▶ SET PROBLEM: Omit all pictures, then retype the data exactly as given.

##### GIVEN MATERIAL #####

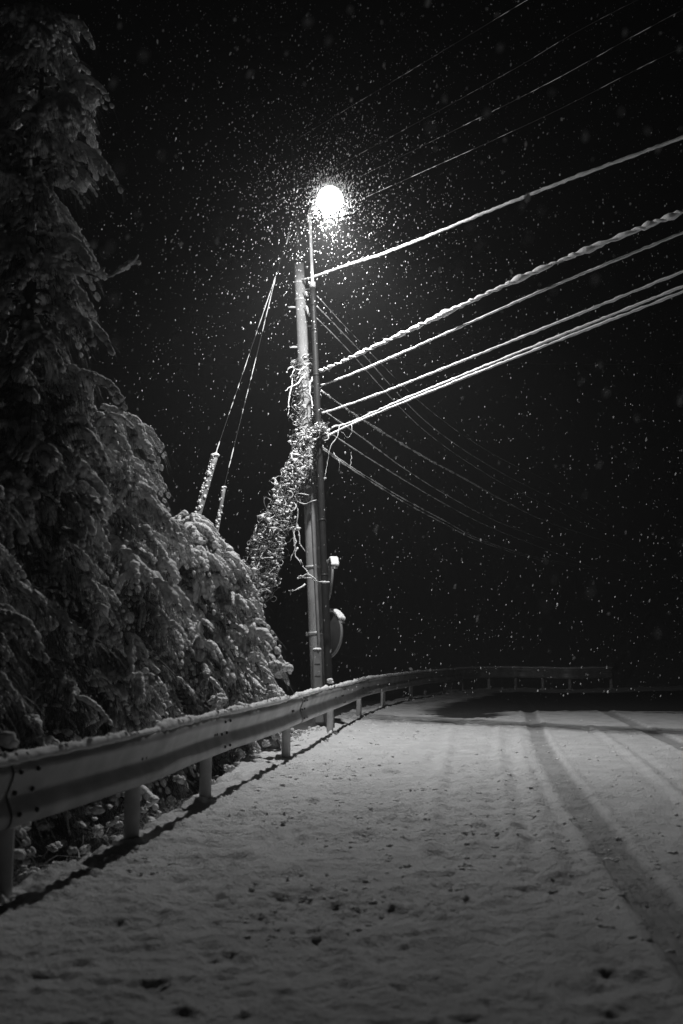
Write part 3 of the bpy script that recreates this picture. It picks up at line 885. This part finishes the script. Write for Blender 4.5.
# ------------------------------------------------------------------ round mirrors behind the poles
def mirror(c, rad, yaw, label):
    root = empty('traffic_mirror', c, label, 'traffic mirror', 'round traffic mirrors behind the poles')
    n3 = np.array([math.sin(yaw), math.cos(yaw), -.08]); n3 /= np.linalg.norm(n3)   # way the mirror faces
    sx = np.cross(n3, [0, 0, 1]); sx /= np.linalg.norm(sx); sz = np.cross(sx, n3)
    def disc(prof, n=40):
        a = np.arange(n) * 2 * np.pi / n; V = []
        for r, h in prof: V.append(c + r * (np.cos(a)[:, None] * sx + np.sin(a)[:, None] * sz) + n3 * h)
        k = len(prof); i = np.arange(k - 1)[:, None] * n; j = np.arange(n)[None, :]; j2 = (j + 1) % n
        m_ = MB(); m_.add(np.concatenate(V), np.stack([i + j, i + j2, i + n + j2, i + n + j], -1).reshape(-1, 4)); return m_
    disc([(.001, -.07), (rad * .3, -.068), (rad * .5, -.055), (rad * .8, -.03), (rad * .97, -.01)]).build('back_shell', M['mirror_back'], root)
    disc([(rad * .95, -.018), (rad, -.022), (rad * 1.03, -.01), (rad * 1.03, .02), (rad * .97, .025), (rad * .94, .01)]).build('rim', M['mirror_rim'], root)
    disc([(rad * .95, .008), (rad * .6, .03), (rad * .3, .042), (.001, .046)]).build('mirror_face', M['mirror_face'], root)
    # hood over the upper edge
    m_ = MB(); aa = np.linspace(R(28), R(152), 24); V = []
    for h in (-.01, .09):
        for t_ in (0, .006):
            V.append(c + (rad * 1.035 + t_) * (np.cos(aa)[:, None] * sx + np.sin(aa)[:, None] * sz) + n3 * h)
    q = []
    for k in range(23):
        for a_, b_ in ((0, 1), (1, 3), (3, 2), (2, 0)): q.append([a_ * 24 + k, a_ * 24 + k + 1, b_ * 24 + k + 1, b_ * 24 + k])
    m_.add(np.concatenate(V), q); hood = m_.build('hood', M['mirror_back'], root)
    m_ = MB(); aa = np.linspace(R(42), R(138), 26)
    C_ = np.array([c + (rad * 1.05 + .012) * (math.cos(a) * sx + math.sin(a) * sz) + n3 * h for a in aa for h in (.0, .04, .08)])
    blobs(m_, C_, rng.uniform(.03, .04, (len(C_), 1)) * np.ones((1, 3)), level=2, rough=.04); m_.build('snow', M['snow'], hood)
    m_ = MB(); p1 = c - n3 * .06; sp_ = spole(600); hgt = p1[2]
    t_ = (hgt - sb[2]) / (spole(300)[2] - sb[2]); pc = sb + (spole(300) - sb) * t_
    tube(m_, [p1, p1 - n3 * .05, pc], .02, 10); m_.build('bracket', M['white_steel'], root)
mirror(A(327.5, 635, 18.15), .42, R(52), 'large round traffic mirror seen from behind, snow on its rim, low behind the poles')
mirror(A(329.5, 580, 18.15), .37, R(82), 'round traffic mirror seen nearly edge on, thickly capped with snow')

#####

▶ RESPONSE TO THIS EXERCISE:
Write part 3 of the bpy script that recreates this picture. It picks up at line 885. This part finishes the script. Write for Blender 4.5.
# ------------------------------------------------------------------ round mirrors behind the poles
def mirror(c, rad, yaw, label):
    root = empty('traffic_mirror', c, label, 'traffic mirror', 'round traffic mirrors behind the poles')
    n3 = np.array([math.sin(yaw), math.cos(yaw), -.08]); n3 /= np.linalg.norm(n3)   # way the mirror faces
    sx = np.cross(n3, [0, 0, 1]); sx /= np.linalg.norm(sx); sz = np.cross(sx, n3)
    def disc(prof, n=40):
        a = np.arange(n) * 2 * np.pi / n; V = []
        for r, h in prof: V.append(c + r * (np.cos(a)[:, None] * sx + np.sin(a)[:, None] * sz) + n3 * h)
        k = len(prof); i = np.arange(k - 1)[:, None] * n; j = np.arange(n)[None, :]; j2 = (j + 1) % n
        m_ = MB(); m_.add(np.concatenate(V), np.stack([i + j, i + j2, i + n + j2, i + n + j], -1).reshape(-1, 4)); return m_
    disc([(.001, -.07), (rad * .3, -.068), (rad * .5, -.055), (rad * .8, -.03), (rad * .97, -.01)]).build('back_shell', M['mirror_back'], root)
    disc([(rad * .95, -.018), (rad, -.022), (rad * 1.03, -.01), (rad * 1.03, .02), (rad * .97, .025), (rad * .94, .01)]).build('rim', M['mirror_rim'], root)
    disc([(rad * .95, .008), (rad * .6, .03), (rad * .3, .042), (.001, .046)]).build('mirror_face', M['mirror_face'], root)
    # hood over the upper edge
    m_ = MB(); aa = np.linspace(R(28), R(152), 24); V = []
    for h in (-.01, .09):
        for t_ in (0, .006):
            V.append(c + (rad * 1.035 + t_) * (np.cos(aa)[:, None] * sx + np.sin(aa)[:, None] * sz) + n3 * h)
    q = []
    for k in range(23):
        for a_, b_ in ((0, 1), (1, 3), (3, 2), (2, 0)): q.append([a_ * 24 + k, a_ * 24 + k + 1, b_ * 24 + k + 1, b_ * 24 + k])
    m_.add(np.concatenate(V), q); hood = m_.build('hood', M['mirror_back'], root)
    m_ = MB(); aa = np.linspace(R(42), R(138), 26)
    C_ = np.array([c + (rad * 1.05 + .012) * (math.cos(a) * sx + math.sin(a) * sz) + n3 * h for a in aa for h in (.0, .04, .08)])
    blobs(m_, C_, rng.uniform(.03, .04, (len(C_), 1)) * np.ones((1, 3)), level=2, rough=.04); m_.build('snow', M['snow'], hood)
    m_ = MB(); p1 = c - n3 * .06; sp_ = spole(600); hgt = p1[2]
    t_ = (hgt - sb[2]) / (spole(300)[2] - sb[2]); pc = sb + (spole(300) - sb) * t_
    tube(m_, [p1, p1 - n3 * .05, pc], .02, 10); m_.build('bracket', M['white_steel'], root)
mirror(A(327.5, 635, 18.15), .42, R(52), 'large round traffic mirror seen from behind, snow on its rim, low behind the poles')
mirror(A(329.5, 580, 18.15), .37, R(82), 'round traffic mirror seen nearly edge on, thickly capped with snow')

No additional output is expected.